The Wasserstein gradient flow of the Sinkhorn divergence between Gaussian distributions
Mathis Hardion, Théo Lacombe
TL;DR
This work analyzes the Wasserstein gradient flow of the Sinkhorn divergence $S_\varepsilon(\cdot,\mu_\star)$ when both source and target are Gaussian, establishing existence, Gaussian-invariance, and uniqueness (within a regular measure class) of the flow. It derives explicit mean and covariance dynamics, proving global convergence to the target when the initial covariance is non-singular and detailing limit behavior when singular or commuting covariances arise; in the commuting case, it shows exponential convergence for full-support targets and $O(t^{-1})$ rates when the target lies in a subspace. The results connect closed-form Gaussian Sinkhorn formulas with the Bures–Wasserstein geometry, yielding precise eigenvalue evolutions and energy-dissipation relations, and are complemented by explicit time-discretization schemes and numerical experiments. Collectively, the paper provides a rigorous partial convergence theory for Gaussian Sinkhorn flows and offers practical guidance for simulations and potential extensions to broader settings.
Abstract
We study the Wasserstein gradient flow of the Sinkhorn divergence when both the source and the target are Gaussian distributions. We prove the existence of a flow that stays in the class of Gaussian distributions, and is unique in the larger class of measures with strongly-concave and smooth log-densities.

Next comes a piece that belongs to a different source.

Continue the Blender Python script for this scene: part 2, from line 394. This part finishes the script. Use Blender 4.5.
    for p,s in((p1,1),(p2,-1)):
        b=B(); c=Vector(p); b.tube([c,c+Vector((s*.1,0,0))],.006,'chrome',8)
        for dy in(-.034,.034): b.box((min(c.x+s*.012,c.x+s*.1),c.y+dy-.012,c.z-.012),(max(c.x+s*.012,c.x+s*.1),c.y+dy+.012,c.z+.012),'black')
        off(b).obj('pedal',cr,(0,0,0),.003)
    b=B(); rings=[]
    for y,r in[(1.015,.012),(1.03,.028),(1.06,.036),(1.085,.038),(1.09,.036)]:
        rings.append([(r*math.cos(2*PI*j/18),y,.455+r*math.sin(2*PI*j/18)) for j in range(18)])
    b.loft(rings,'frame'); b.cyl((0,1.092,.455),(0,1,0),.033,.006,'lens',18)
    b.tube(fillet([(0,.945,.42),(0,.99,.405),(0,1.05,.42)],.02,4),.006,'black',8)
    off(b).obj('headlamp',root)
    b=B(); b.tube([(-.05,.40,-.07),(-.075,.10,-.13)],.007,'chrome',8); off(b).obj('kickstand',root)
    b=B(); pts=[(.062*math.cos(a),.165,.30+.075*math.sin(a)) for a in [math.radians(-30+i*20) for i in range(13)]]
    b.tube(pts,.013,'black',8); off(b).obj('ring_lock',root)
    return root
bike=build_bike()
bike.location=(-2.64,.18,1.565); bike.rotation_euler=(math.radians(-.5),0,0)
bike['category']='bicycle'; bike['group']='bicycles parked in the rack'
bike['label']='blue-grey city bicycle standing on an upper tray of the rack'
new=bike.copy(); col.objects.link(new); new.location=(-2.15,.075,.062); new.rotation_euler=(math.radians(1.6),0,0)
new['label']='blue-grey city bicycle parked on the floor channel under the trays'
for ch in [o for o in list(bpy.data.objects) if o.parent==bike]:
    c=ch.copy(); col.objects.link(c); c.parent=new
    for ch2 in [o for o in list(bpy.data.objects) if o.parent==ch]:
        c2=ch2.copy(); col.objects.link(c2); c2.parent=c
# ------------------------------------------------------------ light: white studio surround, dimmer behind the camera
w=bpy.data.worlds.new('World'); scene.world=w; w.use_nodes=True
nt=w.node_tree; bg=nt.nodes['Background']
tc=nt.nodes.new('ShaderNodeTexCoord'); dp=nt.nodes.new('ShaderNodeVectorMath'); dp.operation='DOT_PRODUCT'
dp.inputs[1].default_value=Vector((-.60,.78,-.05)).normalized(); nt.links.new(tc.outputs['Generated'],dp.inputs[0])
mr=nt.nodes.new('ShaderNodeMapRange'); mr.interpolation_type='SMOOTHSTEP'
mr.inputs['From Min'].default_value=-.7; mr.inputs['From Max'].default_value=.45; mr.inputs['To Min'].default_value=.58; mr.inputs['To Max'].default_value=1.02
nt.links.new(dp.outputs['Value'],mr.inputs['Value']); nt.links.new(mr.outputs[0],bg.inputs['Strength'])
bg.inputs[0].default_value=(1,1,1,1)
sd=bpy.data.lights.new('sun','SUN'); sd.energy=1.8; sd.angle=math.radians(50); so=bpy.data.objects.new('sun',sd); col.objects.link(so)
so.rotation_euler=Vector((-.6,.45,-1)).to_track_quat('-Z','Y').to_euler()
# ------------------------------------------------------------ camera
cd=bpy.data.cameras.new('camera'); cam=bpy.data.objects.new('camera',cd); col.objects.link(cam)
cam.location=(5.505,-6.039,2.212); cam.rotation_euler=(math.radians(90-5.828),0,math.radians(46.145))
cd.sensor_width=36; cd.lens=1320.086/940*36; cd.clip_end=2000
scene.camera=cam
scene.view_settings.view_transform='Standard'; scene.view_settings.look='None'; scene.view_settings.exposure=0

We prove that the flow globally converges toward the target measure when the source's covariance matrix is not singular, and provide counter-examples to global convergence when it is, giving a first answer to an open question raised in [Carlier et al. 2024, \S4.2]. When the covariance matrix of the source distribution commutes with that of the target, we derive more quantitative results that showcase exponential convergence toward the target when the source and the target share their support, but dropping to linear rates (O(t^{-1})) if the target is concentrated on a strict subspace of the source's support.